#### [WHAT THE EXERCISE ASKS]
Go through the lines below and copy each one that holds the string "part".
════════════════════
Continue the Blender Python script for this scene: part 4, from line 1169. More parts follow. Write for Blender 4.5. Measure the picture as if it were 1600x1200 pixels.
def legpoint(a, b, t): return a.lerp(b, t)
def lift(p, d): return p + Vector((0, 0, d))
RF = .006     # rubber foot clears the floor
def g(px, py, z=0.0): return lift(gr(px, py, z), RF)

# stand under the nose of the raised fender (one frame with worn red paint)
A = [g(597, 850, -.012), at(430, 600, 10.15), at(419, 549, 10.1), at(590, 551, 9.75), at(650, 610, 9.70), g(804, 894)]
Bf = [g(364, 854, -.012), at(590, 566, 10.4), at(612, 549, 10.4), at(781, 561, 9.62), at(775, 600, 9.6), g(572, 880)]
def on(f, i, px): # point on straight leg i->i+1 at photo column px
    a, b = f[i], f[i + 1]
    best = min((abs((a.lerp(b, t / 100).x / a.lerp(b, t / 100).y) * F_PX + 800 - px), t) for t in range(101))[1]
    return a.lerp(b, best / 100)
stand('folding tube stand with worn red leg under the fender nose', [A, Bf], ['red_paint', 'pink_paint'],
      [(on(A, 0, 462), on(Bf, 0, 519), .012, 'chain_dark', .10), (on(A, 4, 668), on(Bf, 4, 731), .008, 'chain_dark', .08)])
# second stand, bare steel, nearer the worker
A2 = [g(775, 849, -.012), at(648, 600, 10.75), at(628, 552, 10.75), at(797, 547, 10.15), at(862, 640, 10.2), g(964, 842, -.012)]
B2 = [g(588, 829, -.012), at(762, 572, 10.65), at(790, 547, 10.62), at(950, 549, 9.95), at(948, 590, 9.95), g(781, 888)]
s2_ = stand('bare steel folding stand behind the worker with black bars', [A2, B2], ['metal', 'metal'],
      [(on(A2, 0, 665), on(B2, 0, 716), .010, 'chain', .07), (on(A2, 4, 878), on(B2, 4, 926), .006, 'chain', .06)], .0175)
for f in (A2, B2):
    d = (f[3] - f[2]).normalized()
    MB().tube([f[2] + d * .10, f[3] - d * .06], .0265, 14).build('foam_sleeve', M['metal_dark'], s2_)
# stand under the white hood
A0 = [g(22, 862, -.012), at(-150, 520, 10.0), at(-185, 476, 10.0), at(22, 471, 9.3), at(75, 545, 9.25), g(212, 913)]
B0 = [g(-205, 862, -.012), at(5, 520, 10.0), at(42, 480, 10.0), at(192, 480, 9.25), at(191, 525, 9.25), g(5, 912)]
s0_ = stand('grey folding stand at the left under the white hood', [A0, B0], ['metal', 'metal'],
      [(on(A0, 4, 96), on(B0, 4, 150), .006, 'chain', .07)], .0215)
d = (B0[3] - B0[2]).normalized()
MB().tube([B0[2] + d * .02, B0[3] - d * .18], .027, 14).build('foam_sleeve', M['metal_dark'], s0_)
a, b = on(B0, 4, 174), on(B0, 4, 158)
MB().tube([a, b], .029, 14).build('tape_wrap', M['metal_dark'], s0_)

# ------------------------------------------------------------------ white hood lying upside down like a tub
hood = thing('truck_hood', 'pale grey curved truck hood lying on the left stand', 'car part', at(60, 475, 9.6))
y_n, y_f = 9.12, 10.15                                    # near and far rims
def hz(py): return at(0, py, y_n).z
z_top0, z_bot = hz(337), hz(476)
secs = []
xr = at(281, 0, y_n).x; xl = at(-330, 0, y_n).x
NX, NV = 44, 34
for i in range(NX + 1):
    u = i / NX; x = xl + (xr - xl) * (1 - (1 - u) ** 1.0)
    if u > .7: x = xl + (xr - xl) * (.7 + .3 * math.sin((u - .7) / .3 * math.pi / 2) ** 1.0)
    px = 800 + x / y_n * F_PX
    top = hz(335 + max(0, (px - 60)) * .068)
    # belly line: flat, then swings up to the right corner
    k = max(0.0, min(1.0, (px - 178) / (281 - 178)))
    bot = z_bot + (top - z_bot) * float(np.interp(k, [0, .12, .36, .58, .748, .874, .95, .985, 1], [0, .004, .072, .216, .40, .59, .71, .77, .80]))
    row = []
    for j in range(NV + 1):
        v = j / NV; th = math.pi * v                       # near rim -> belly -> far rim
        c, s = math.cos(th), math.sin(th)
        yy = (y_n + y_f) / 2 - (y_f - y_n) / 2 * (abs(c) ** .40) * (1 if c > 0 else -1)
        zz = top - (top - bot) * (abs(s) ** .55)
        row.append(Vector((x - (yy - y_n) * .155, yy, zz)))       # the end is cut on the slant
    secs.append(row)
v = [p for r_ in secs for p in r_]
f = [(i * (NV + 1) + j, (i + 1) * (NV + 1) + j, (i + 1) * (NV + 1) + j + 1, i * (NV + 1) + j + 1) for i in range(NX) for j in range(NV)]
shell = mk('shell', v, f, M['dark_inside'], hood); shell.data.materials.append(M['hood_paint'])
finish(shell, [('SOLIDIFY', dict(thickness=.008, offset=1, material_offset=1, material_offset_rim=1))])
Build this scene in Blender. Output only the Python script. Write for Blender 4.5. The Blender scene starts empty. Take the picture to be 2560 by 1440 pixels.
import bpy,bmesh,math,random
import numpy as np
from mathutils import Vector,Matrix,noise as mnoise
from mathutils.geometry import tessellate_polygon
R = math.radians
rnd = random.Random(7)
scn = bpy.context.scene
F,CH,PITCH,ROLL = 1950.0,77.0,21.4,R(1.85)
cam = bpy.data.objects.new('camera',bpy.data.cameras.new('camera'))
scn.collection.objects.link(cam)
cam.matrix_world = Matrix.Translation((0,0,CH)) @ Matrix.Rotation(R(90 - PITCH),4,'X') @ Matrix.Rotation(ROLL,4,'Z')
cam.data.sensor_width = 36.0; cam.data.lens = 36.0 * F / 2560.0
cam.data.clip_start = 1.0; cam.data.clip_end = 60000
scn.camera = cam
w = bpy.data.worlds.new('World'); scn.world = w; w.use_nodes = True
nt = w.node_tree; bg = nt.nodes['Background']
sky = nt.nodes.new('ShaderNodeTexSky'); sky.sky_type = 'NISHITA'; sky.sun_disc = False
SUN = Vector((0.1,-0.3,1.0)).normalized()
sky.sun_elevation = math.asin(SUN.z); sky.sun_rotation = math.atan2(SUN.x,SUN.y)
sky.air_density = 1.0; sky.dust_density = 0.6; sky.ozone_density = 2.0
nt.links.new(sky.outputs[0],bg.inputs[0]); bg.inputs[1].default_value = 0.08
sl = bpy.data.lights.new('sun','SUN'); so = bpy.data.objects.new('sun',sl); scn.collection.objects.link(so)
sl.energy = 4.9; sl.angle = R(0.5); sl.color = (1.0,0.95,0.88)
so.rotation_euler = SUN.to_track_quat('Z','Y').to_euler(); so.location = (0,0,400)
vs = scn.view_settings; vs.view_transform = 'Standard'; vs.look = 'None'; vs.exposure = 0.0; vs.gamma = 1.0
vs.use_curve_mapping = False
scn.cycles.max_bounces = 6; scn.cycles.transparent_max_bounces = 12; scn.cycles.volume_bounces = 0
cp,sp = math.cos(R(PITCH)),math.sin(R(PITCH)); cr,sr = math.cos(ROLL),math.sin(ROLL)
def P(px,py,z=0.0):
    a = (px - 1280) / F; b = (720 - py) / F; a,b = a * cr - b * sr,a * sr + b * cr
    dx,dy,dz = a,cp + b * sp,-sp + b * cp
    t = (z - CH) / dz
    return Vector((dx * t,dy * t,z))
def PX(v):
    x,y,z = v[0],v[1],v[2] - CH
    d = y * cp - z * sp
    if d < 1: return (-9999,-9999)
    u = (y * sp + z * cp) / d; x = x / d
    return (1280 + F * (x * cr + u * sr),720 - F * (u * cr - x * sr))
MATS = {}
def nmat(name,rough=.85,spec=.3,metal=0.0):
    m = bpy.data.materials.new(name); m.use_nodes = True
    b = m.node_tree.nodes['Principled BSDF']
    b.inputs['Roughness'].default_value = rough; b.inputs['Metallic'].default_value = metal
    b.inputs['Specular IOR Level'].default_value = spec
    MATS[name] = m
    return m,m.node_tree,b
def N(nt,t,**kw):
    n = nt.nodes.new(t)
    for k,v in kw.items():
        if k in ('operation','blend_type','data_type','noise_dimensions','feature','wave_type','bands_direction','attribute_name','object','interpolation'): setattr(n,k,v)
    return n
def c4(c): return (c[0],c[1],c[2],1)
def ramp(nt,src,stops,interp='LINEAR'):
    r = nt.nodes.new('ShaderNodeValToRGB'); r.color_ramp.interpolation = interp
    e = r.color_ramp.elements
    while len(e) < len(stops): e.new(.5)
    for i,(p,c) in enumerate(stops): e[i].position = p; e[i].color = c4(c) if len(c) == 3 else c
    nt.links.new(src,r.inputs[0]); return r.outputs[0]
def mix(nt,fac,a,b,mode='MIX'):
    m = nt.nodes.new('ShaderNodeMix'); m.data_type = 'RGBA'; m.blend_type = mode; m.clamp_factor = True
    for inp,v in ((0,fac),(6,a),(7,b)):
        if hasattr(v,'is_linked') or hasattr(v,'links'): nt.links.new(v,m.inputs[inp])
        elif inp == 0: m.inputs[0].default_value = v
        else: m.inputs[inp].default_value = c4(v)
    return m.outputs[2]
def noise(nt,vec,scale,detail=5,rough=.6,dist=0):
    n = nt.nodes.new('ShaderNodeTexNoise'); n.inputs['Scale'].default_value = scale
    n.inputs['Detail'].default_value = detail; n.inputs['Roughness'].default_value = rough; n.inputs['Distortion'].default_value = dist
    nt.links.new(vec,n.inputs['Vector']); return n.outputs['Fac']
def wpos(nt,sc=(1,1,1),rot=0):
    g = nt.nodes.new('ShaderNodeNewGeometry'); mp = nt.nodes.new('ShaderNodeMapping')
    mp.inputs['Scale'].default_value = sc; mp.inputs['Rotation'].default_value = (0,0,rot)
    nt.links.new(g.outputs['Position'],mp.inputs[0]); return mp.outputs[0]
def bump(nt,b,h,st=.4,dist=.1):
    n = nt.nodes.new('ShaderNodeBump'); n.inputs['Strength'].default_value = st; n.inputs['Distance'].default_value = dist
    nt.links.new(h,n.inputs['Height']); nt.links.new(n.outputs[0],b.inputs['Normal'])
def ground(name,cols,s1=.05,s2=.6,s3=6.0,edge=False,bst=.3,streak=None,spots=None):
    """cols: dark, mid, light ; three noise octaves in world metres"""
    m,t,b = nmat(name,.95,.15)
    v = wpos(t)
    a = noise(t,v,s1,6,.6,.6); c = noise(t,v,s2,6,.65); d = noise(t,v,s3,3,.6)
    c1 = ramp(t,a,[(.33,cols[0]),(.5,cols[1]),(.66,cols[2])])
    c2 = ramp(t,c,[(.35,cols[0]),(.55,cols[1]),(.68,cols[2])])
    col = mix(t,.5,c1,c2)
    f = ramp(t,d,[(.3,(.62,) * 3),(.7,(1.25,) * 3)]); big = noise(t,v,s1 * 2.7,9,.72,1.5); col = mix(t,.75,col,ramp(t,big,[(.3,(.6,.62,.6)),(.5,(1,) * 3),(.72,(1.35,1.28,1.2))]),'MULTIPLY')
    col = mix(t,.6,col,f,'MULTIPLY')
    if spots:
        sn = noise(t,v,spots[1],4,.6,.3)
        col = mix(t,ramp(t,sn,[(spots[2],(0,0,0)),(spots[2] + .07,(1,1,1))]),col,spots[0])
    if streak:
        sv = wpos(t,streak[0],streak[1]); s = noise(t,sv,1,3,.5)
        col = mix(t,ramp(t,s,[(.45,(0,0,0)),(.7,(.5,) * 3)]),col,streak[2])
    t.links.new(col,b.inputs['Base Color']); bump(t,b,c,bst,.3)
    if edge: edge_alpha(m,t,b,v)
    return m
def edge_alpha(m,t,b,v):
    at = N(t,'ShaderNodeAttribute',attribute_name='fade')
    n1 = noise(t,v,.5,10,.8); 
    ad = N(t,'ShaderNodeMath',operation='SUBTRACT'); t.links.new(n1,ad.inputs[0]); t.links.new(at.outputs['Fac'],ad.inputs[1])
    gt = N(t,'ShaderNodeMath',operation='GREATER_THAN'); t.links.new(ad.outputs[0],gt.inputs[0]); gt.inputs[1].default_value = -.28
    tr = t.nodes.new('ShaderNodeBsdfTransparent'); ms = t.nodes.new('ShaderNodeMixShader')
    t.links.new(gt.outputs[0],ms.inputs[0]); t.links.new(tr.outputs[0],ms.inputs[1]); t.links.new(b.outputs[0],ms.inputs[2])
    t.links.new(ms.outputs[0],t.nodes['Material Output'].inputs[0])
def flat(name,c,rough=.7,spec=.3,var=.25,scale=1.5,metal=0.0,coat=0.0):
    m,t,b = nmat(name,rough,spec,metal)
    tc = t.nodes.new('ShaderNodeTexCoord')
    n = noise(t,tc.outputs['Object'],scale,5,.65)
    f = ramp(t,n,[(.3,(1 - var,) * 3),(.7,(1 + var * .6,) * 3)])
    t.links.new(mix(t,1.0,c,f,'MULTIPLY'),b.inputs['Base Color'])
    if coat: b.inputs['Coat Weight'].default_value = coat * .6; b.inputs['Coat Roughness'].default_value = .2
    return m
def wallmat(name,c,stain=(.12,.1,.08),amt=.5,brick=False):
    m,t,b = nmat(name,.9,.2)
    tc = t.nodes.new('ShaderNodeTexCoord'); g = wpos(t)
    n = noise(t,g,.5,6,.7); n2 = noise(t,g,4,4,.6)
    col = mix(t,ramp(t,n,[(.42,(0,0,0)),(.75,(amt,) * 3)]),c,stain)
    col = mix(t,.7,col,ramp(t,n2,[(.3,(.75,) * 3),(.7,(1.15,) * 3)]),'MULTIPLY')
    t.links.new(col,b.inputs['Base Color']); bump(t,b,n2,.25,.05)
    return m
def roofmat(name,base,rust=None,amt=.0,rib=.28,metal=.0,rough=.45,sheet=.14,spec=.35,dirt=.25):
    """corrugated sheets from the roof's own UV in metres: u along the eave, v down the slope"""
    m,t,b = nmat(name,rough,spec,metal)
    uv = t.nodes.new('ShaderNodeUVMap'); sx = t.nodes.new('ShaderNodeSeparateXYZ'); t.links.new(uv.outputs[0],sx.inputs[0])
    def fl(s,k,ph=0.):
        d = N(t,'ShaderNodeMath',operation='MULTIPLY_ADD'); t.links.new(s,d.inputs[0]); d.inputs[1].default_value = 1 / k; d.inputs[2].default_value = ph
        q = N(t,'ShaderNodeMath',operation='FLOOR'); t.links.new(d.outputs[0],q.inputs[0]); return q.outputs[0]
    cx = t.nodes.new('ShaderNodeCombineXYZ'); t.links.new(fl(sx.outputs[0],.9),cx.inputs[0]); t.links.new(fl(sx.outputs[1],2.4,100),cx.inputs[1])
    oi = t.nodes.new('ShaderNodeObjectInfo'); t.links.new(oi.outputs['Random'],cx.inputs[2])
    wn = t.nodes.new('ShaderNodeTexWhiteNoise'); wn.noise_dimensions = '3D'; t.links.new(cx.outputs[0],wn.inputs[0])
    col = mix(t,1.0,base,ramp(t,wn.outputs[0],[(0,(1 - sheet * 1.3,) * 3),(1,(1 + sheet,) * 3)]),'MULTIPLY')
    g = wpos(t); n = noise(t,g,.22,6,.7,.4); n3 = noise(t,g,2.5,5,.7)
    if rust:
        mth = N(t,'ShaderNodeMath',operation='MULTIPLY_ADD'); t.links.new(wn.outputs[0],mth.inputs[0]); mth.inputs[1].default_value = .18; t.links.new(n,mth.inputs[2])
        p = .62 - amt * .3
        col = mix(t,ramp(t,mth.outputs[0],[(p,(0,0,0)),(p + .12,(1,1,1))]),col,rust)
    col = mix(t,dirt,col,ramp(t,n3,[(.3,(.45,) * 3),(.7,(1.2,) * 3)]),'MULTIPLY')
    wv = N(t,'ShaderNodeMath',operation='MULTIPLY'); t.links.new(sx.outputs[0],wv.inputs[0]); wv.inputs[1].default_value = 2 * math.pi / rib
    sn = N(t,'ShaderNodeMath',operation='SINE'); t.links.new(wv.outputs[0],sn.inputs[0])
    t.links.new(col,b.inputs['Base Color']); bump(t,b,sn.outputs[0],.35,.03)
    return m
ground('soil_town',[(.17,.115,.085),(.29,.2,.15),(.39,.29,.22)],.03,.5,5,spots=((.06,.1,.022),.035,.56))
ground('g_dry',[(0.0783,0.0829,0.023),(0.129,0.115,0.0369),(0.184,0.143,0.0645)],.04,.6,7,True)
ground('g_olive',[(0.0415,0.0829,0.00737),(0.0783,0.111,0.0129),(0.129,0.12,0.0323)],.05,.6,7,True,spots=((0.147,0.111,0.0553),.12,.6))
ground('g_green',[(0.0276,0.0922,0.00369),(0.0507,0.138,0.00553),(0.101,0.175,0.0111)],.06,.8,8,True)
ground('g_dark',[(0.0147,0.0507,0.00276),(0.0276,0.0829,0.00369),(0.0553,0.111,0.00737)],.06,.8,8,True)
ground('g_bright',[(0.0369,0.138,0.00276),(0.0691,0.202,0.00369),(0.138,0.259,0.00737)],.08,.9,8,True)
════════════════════
#### [WRITTEN SOLUTION]
Continue the Blender Python script for this scene: part 4, from line 1169. More parts follow. Write for Blender 4.5. Measure the picture as if it were 1600x1200 pixels.
hood = thing('truck_hood', 'pale grey curved truck hood lying on the left stand', 'car part', at(60, 475, 9.6))